··· RECORDED INFORMATION ···

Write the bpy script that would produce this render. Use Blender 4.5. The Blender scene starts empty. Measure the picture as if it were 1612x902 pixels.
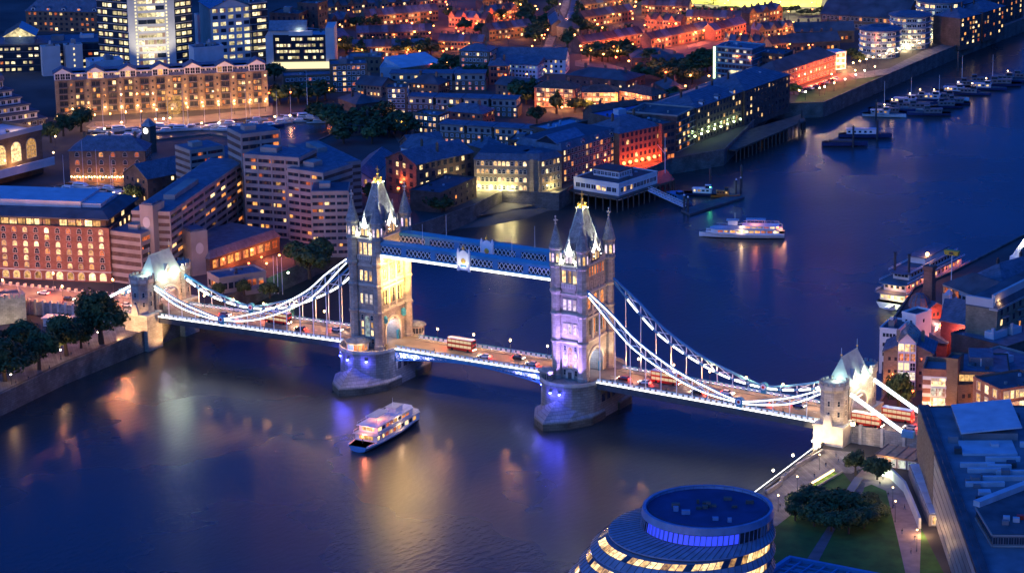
import bpy, math, random
from mathutils import Vector, Matrix
rnd = random.Random(7)
scene = bpy.context.scene
COL = scene.collection
PI = math.pi
R = math.radians

# ---------------------------------------------------------------- camera
CAM = Vector((495.61, -802.114, 295.005))
YAW, PIT, ROL, FOC = R(-31.0247), R(-15.24), R(-0.8738), 4437.1
PW, PH = 1612.0, 902.0
fw = Vector((math.sin(YAW)*math.cos(PIT), math.cos(YAW)*math.cos(PIT), math.sin(PIT)))
rt0 = Vector((math.cos(YAW), -math.sin(YAW), 0)); up0 = rt0.cross(fw)
cr, sr = math.cos(ROL), math.sin(ROL)
rt = cr*rt0 + sr*up0
upv = -sr*rt0 + cr*up0
cam = bpy.data.cameras.new('camera'); co = bpy.data.objects.new('camera', cam); COL.objects.link(co)
M = Matrix((rt, upv, -fw)).transposed().to_4x4(); M.translation = CAM
co.matrix_world = M
cam.sensor_width = 36; cam.sensor_fit = 'HORIZONTAL'; cam.lens = FOC/PW*36
cam.clip_start = 5; cam.clip_end = 9000
scene.camera = co

def G(px, py, z=7.0):
    """point of the photograph -> point on the horizontal plane z"""
    d = fw + (px-PW/2)/FOC*rt - (py-PH/2)/FOC*upv
    return CAM + d*((z-CAM.z)/d.z)
def height(px, ybase, ytop, z0=7.0):
    """height of something standing at (px,ybase) whose top is seen at ytop"""
    b = G(px, ybase, z0)
    lo, hi = 0.0, 200.0
    for _ in range(40):
        m = (lo+hi)/2; d = Vector((b.x, b.y, z0+m))-CAM
        y = PH/2-FOC*d.dot(upv)/d.dot(fw)
        if y > ytop: lo = m
        else: hi = m
    return lo

# ---------------------------------------------------------------- world, sun, exposure
w = bpy.data.worlds.new('World'); scene.world = w; w.use_nodes = True
nt = w.node_tree; nt.nodes.clear()
wo = nt.nodes.new('ShaderNodeOutputWorld'); bg = nt.nodes.new('ShaderNodeBackground')
sky = nt.nodes.new('ShaderNodeTexSky'); sky.sky_type = 'NISHITA'; sky.sun_disc = False
sky.sun_elevation = R(1.0); sky.sun_rotation = R(194.5); sky.altitude = 50; sky.air_density = 1.2; sky.dust_density = 0.6; sky.ozone_density = 5.0
mx = nt.nodes.new('ShaderNodeMix'); mx.data_type = 'RGBA'; mx.blend_type = 'MULTIPLY'; mx.inputs[0].default_value = 1.0
# the eastern sky near the horizon is deep blue, the sky overhead and to the west still pale
tcw = nt.nodes.new('ShaderNodeTexCoord'); spw = nt.nodes.new('ShaderNodeSeparateXYZ'); mrw = nt.nodes.new('ShaderNodeMapRange'); tint = nt.nodes.new('ShaderNodeMix'); tint.data_type = 'RGBA'
nt.links.new(tcw.outputs['Generated'], spw.inputs[0]); 
dtw = nt.nodes.new('ShaderNodeVectorMath'); dtw.operation = 'DOT_PRODUCT'; dtw.inputs[1].default_value = (-.25*.75, -.97*.75, 1.0)   # height plus the afterglow side
nt.links.new(tcw.outputs['Generated'], dtw.inputs[0]); nt.links.new(dtw.outputs['Value'], mrw.inputs['Value']); mrw.inputs['From Min'].default_value = .36; mrw.inputs['From Max'].default_value = .85
nt.links.new(mrw.outputs[0], tint.inputs[0]); tint.inputs[6].default_value = (.5, 1.8, 6.0, 1); tint.inputs[7].default_value = (4.0, 9.0, 14.5, 1)
dt2 = nt.nodes.new('ShaderNodeVectorMath'); dt2.operation = 'DOT_PRODUCT'; dt2.inputs[1].default_value = (-.25, -.97, 0)
nt.links.new(tcw.outputs['Generated'], dt2.inputs[0]); mr2 = nt.nodes.new('ShaderNodeMapRange'); nt.links.new(dt2.outputs['Value'], mr2.inputs['Value']); mr2.inputs['From Min'].default_value = .3; mr2.inputs['From Max'].default_value = .95
tin2 = nt.nodes.new('ShaderNodeMix'); tin2.data_type = 'RGBA'; nt.links.new(mr2.outputs[0], tin2.inputs[0]); nt.links.new(tint.outputs[2], tin2.inputs[6]); tin2.inputs[7].default_value = (7.2, 10.0, 14.0, 1)
nt.links.new(tin2.outputs[2], mx.inputs[7])
nt.links.new(sky.outputs[0], mx.inputs[6]); nt.links.new(mx.outputs[2], bg.inputs[0]); nt.links.new(bg.outputs[0], wo.inputs[0])
bg.inputs[1].default_value = 0.15
sl = bpy.data.lights.new('sun', 'SUN'); sl.energy = 0.01; sl.angle = R(20); sl.color = (0.6, 0.7, 1.0)
so = bpy.data.objects.new('sun', sl); COL.objects.link(so); so.rotation_euler = (R(87), 0, R(-14.5))
scene.view_settings.view_transform = 'Standard'
scene.view_settings.look = 'None'
scene.view_settings.exposure = 0.14
scene.view_settings.gamma = 1.0
try:
    scene.cycles.use_denoising = True
    scene.cycles.max_bounces = 5; scene.cycles.diffuse_bounces = 2; scene.cycles.glossy_bounces = 3; scene.cycles.transmission_bounces = 2
    scene.cycles.sample_clamp_indirect = 4.0
    scene.cycles.use_light_tree = True
    scene.cycles.caustics_reflective = False; scene.cycles.caustics_refractive = False
except Exception: pass

# ---------------------------------------------------------------- materials
MAT = {}
def mat(name, col, rough=0.8, var=0.25, scale=0.3, metal=0.0, bump=0.0, spec=0.3, brick=None, coord='Object'):
    if name in MAT: return MAT[name]
    m = bpy.data.materials.new(name); m.use_nodes = True; MAT[name] = m
    n = m.node_tree; b = n.nodes['Principled BSDF']
    b.inputs['Roughness'].default_value = rough; b.inputs['Metallic'].default_value = metal
    b.inputs['Specular IOR Level'].default_value = spec
    tc = n.nodes.new('ShaderNodeTexCoord')
    c0 = tuple(max(0, x*(1-var)) for x in col)+(1,); c1 = tuple(min(1, x*(1+var)) for x in col)+(1,)
    no = n.nodes.new('ShaderNodeTexNoise'); no.inputs['Scale'].default_value = scale; no.inputs['Detail'].default_value = 6
    n.links.new(tc.outputs[coord], no.inputs['Vector'])
    rp = n.nodes.new('ShaderNodeValToRGB'); rp.color_ramp.elements[0].position = 0.32; rp.color_ramp.elements[1].position = 0.68
    rp.color_ramp.elements[0].color = c0; rp.color_ramp.elements[1].color = c1
    n.links.new(no.outputs['Fac'], rp.inputs['Fac']); out = rp.outputs['Color']
    if brick:
        # courses run along z on upright faces: use a rotated coordinate (x+y, z)
        sp = n.nodes.new('ShaderNodeSeparateXYZ'); n.links.new(tc.outputs[coord], sp.inputs[0])
        ad = n.nodes.new('ShaderNodeMath'); ad.operation = 'ADD'; n.links.new(sp.outputs[0], ad.inputs[0]); n.links.new(sp.outputs[1], ad.inputs[1])
        cb = n.nodes.new('ShaderNodeCombineXYZ'); n.links.new(ad.outputs[0], cb.inputs[0]); n.links.new(sp.outputs[2], cb.inputs[1])
        bt = n.nodes.new('ShaderNodeTexBrick'); bt.inputs['Scale'].default_value = 1.0
        bt.inputs['Brick Width'].default_value = brick[0]; bt.inputs['Row Height'].default_value = brick[1]; bt.inputs['Mortar Size'].default_value = brick[2]
        bt.inputs['Color1'].default_value = (1, 1, 1, 1); bt.inputs['Color2'].default_value = (.72, .72, .72, 1); bt.inputs['Mortar'].default_value = (.42, .42, .42, 1)
        n.links.new(cb.outputs[0], bt.inputs['Vector'])
        m2 = n.nodes.new('ShaderNodeMix'); m2.data_type = 'RGBA'; m2.blend_type = 'MULTIPLY'; m2.inputs[0].default_value = 1
        n.links.new(out, m2.inputs[6]); n.links.new(bt.outputs['Color'], m2.inputs[7]); out = m2.outputs[2]
    n.links.new(out, b.inputs['Base Color'])
    if bump:
        bp = n.nodes.new('ShaderNodeBump'); bp.inputs['Strength'].default_value = bump; bp.inputs['Distance'].default_value = 0.2
        n2 = n.nodes.new('ShaderNodeTexNoise'); n2.inputs['Scale'].default_value = scale*6; n.links.new(tc.outputs[coord], n2.inputs['Vector'])
        n.links.new(n2.outputs['Fac'], bp.inputs['Height']); n.links.new(bp.outputs[0], b.inputs['Normal'])
    return m
def emit(name, col, s, base=(0.02, 0.02, 0.02)):
    """a lamp face"""
    if name in MAT: return MAT[name]
    m = bpy.data.materials.new(name); m.use_nodes = True; MAT[name] = m
    b = m.node_tree.nodes['Principled BSDF']
    b.inputs['Base Color'].default_value = tuple(base)+(1,)
    b.inputs['Emission Color'].default_value = tuple(col)+(1,); b.inputs['Emission Strength'].default_value = s
    return m
def lit_window(name, c_dim, c_bright, s0, s1, grain=0.9):
    """a lit room behind glass: brightness differs from window to window (object random) and blotchy inside"""
    if name in MAT: return MAT[name]
    m = bpy.data.materials.new(name); m.use_nodes = True; MAT[name] = m
    n = m.node_tree; b = n.nodes['Principled BSDF']; b.inputs['Base Color'].default_value = (.02, .02, .025, 1); b.inputs['Roughness'].default_value = .15
    oi = n.nodes.new('ShaderNodeObjectInfo'); tc = n.nodes.new('ShaderNodeTexCoord')
    rp = n.nodes.new('ShaderNodeValToRGB'); rp.color_ramp.elements[0].color = tuple(c_dim)+(1,); rp.color_ramp.elements[1].color = tuple(c_bright)+(1,)
    n.links.new(oi.outputs['Random'], rp.inputs['Fac'])
    mr = n.nodes.new('ShaderNodeMapRange'); mr.inputs['To Min'].default_value = s0; mr.inputs['To Max'].default_value = s1
    n.links.new(oi.outputs['Random'], mr.inputs['Value'])
    ad = n.nodes.new('ShaderNodeVectorMath'); ad.operation = 'ADD'; n.links.new(tc.outputs['Object'], ad.inputs[0]); n.links.new(oi.outputs['Location'], ad.inputs[1])
    no = n.nodes.new('ShaderNodeTexNoise'); no.inputs['Scale'].default_value = grain; no.inputs['Detail'].default_value = 3
    n.links.new(ad.outputs[0], no.inputs['Vector'])
    r2 = n.nodes.new('ShaderNodeMapRange'); r2.inputs['From Min'].default_value = .3; r2.inputs['From Max'].default_value = .62; r2.inputs['To Min'].default_value = .2; r2.inputs['To Max'].default_value = 1.25
    n.links.new(no.outputs['Fac'], r2.inputs['Value'])
    mu = n.nodes.new('ShaderNodeMath'); mu.operation = 'MULTIPLY'; n.links.new(mr.outputs[0], mu.inputs[0]); n.links.new(r2.outputs[0], mu.inputs[1])
    n.links.new(rp.outputs['Color'], b.inputs['Emission Color']); n.links.new(mu.outputs[0], b.inputs['Emission Strength'])
    return m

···

**REQUIRED TASK**
Repeat the listing above up to and including the line with "scene.camera = co", starting from its first line. Drop any pictures.

**TASK RESULT**
Write the bpy script that would produce this render. Use Blender 4.5. The Blender scene starts empty. Measure the picture as if it were 1612x902 pixels.
import bpy, math, random
from mathutils import Vector, Matrix
rnd = random.Random(7)
scene = bpy.context.scene
COL = scene.collection
PI = math.pi
R = math.radians

# ---------------------------------------------------------------- camera
CAM = Vector((495.61, -802.114, 295.005))
YAW, PIT, ROL, FOC = R(-31.0247), R(-15.24), R(-0.8738), 4437.1
PW, PH = 1612.0, 902.0
fw = Vector((math.sin(YAW)*math.cos(PIT), math.cos(YAW)*math.cos(PIT), math.sin(PIT)))
rt0 = Vector((math.cos(YAW), -math.sin(YAW), 0)); up0 = rt0.cross(fw)
cr, sr = math.cos(ROL), math.sin(ROL)
rt = cr*rt0 + sr*up0
upv = -sr*rt0 + cr*up0
cam = bpy.data.cameras.new('camera'); co = bpy.data.objects.new('camera', cam); COL.objects.link(co)
M = Matrix((rt, upv, -fw)).transposed().to_4x4(); M.translation = CAM
co.matrix_world = M
cam.sensor_width = 36; cam.sensor_fit = 'HORIZONTAL'; cam.lens = FOC/PW*36
cam.clip_start = 5; cam.clip_end = 9000
scene.camera = co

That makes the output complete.